(3D scene scripts)
····················

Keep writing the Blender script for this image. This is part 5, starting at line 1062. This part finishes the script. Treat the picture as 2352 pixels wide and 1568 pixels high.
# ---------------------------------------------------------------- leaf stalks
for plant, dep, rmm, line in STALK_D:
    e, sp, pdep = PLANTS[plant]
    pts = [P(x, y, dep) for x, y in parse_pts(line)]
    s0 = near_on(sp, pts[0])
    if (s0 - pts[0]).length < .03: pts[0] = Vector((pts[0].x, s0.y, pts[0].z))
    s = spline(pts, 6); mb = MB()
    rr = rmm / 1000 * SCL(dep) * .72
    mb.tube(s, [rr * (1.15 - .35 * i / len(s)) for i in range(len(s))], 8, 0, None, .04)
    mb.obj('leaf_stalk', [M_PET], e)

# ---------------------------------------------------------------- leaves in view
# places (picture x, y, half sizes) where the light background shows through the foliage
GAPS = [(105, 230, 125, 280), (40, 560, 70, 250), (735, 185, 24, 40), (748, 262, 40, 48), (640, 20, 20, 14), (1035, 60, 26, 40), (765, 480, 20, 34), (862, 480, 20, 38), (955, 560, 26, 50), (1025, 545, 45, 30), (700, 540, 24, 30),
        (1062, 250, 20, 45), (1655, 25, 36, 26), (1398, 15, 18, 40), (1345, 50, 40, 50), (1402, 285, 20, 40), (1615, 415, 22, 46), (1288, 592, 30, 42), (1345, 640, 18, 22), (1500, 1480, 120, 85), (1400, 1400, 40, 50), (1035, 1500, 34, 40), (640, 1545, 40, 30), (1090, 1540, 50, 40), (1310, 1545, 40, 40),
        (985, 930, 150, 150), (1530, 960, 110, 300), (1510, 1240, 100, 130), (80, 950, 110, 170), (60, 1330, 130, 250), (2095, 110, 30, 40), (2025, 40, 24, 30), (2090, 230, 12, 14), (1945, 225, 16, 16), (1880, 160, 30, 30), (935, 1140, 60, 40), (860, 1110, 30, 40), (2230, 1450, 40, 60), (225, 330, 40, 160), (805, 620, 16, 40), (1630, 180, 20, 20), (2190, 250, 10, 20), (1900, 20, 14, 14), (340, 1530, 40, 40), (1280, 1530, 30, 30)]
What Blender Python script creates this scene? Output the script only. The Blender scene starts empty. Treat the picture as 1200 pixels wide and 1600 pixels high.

····················

§ WHAT THE TASK ASKS: Retype the whole listing, matching it exactly.

§ FINISHED ANSWER:
Keep writing the Blender script for this image. This is part 5, starting at line 1062. This part finishes the script. Treat the picture as 2352 pixels wide and 1568 pixels high.
# ---------------------------------------------------------------- leaf stalks
for plant, dep, rmm, line in STALK_D:
    e, sp, pdep = PLANTS[plant]
    pts = [P(x, y, dep) for x, y in parse_pts(line)]
    s0 = near_on(sp, pts[0])
    if (s0 - pts[0]).length < .03: pts[0] = Vector((pts[0].x, s0.y, pts[0].z))
    s = spline(pts, 6); mb = MB()
    rr = rmm / 1000 * SCL(dep) * .72
    mb.tube(s, [rr * (1.15 - .35 * i / len(s)) for i in range(len(s))], 8, 0, None, .04)
    mb.obj('leaf_stalk', [M_PET], e)

# ---------------------------------------------------------------- leaves in view
# places (picture x, y, half sizes) where the light background shows through the foliage
GAPS = [(105, 230, 125, 280), (40, 560, 70, 250), (735, 185, 24, 40), (748, 262, 40, 48), (640, 20, 20, 14), (1035, 60, 26, 40), (765, 480, 20, 34), (862, 480, 20, 38), (955, 560, 26, 50), (1025, 545, 45, 30), (700, 540, 24, 30),
        (1062, 250, 20, 45), (1655, 25, 36, 26), (1398, 15, 18, 40), (1345, 50, 40, 50), (1402, 285, 20, 40), (1615, 415, 22, 46), (1288, 592, 30, 42), (1345, 640, 18, 22), (1500, 1480, 120, 85), (1400, 1400, 40, 50), (1035, 1500, 34, 40), (640, 1545, 40, 30), (1090, 1540, 50, 40), (1310, 1545, 40, 40),
        (985, 930, 150, 150), (1530, 960, 110, 300), (1510, 1240, 100, 130), (80, 950, 110, 170), (60, 1330, 130, 250), (2095, 110, 30, 40), (2025, 40, 24, 30), (2090, 230, 12, 14), (1945, 225, 16, 16), (1880, 160, 30, 30), (935, 1140, 60, 40), (860, 1110, 30, 40), (2230, 1450, 40, 60), (225, 330, 40, 160), (805, 620, 16, 40), (1630, 180, 20, 20), (2190, 250, 10, 20), (1900, 20, 14, 14), (340, 1530, 40, 40), (1280, 1530, 30, 30)]
What Blender Python script creates this scene? Output the script only. The Blender scene starts empty. Treat the picture as 1200 pixels wide and 1600 pixels high.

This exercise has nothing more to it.